Saturday, November 14, 2015

Saturday roundup

Hi, guys! I'm back, with a new laptop, so I should be able to blog more regularly.

I feel odd taking a cheery tone in light of the Paris attacks. I have nothing to say about those apart from what's already been said, except that, if you're wondering why those and not Beirut, etc.--all of that. All of the attacks are tragic and devastating, but it hits closer to home when it's a city you know and love.

That said, here's your roundup.

Read about the link between lead and crime and think even more about how the gasoline industry tried to buy/threaten scientists and hide the truth from the public in order to protect their profits.

The odd campaign to save Tim Hunt.

Maybe more on this in another post, but please check out this entire thread.
From the obituary of Rene Girard, renowned French social scientist:
Professor Girard’s central idea was that human motivation is based on desire. People are free, he believed, but seek things in life based on what other people want. Their imitation of those desires, which he termed mimesis, is imitated by others in turn, leading to escalating and often destructive competition.

His first work, published in French in 1961 and in English in 1965 as “Deceit, Desire, and the Novel,” introduced the idea of mimesis through readings of classic novels. Over time, the idea has been used to explain financial bubbles, where things of little intrinsic value are increasingly bid up in the hope of financial gain. It has also been cited to explain why people unsatisfied by high-status jobs pursue them anyway.
Look at the way people talk about, talk to, and refer to renowned economists who are women.

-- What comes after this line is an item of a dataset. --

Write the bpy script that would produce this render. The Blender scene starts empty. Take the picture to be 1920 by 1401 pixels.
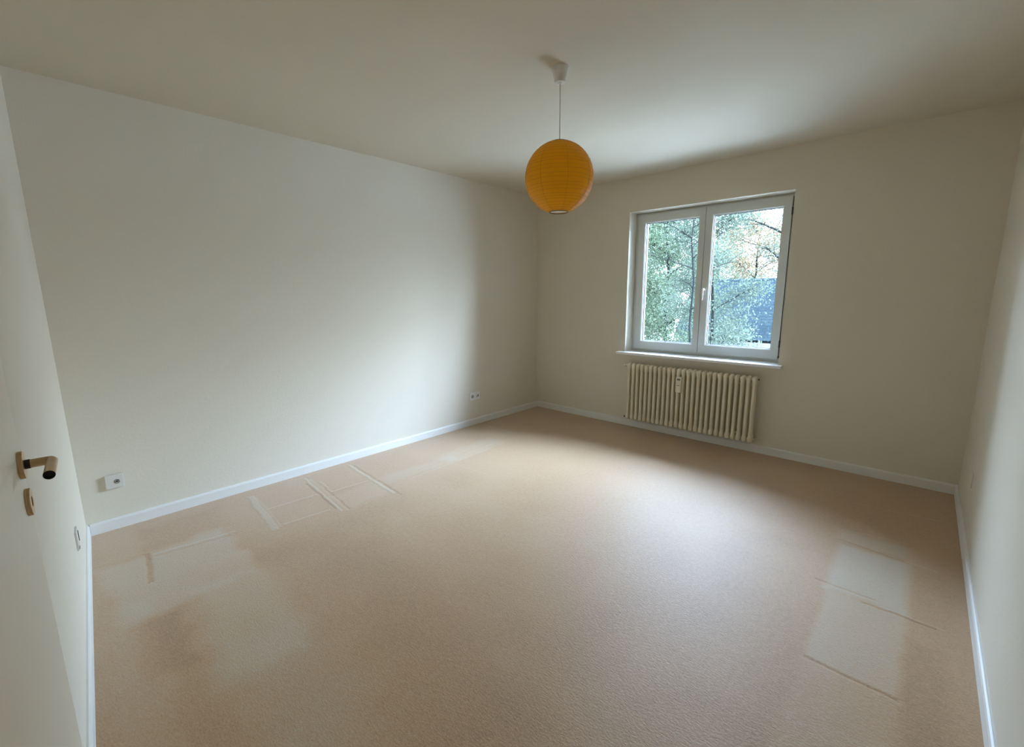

Look at the way people reduce renowned women (and the rest of us) to our reproductive status.
In the traditional worldview happiness is essentially private and selfish. Reasonable people pursue their self-interest, and when they do so successfully they are supposed to be happy. The very definition of what it means to be human is narrow, and altruism, idealism, and public life (except in the forms of fame, status, or material success) have little place on the shopping list. The idea that a life should seek meaning seldom emerges; not only are the standard activities assumed to be inherently meaningful, they are treated as the only meaningful options.
People lock onto motherhood as a key to feminine identity in part from the belief that children are the best way to fulfill your capacity to love, even though the list of monstrous, ice-hearted mothers is extensive. But there are so many things to love besides one’s own offspring, so many things that need love, so much other work love has to do in the world.
Love, love this:
And yet, when people ask me what I do, I’m sometimes tempted to answer “whatever I want.” This is not a boast — I have financial obligations like everyone else, and only myself to rely on for meeting them — so much as a statement of fact, and a reminder that I belong to the first generation of women for whom this can be a real truth. But it also feels like I’ve discovered some sort of secret — like, Oh my god, you guys, it’s so great over here and no one wants you to know about it.

and

Which is not to say it can’t also be really fucking hard to be alone, and sometimes deeply lonely in a soul-shaking sort of way. Inevitably there are the middle-of-the-nights when it is also terrifying. And sometimes it’s just plain exhausting. When you are the person free to do what you want, what you often end up doing is taking care of other people with less options. More than once in the past year I have crawled home to my empty apartment emotionally gutted and feeling like I’d been run over by a truck; thinking enviably it’d be worth it to be married just to have someone else who is obligated to deal with my family, and also cork the wine and load the dishwasher.

Fortunately, I’m old enough to know that people in marriages, and with children, feel all of these things (and how much worse is it to feel lonely in a relationship, which is something so few people talk about and so many experience) at one time or another. No matter how often we imagine marriage as the solution to women's problem, it is simply another way of living.
More--in continuity with last week's post--on women and sex.


I certainly identify with having done "so much holding," from this:
And why is it that the placeholders we choose — the dozen red roses, the fragrant white lilies, the long-stemmed French tulips — are so fleeting? Hold on to them for too long and you end up with a mess of petals, pollen and foul-smelling water...
This piece on beauty--specifically about being honest about it--leaves out the very important fact that beauty may be power, but it is an uneven, unreliable, unwieldy form of it.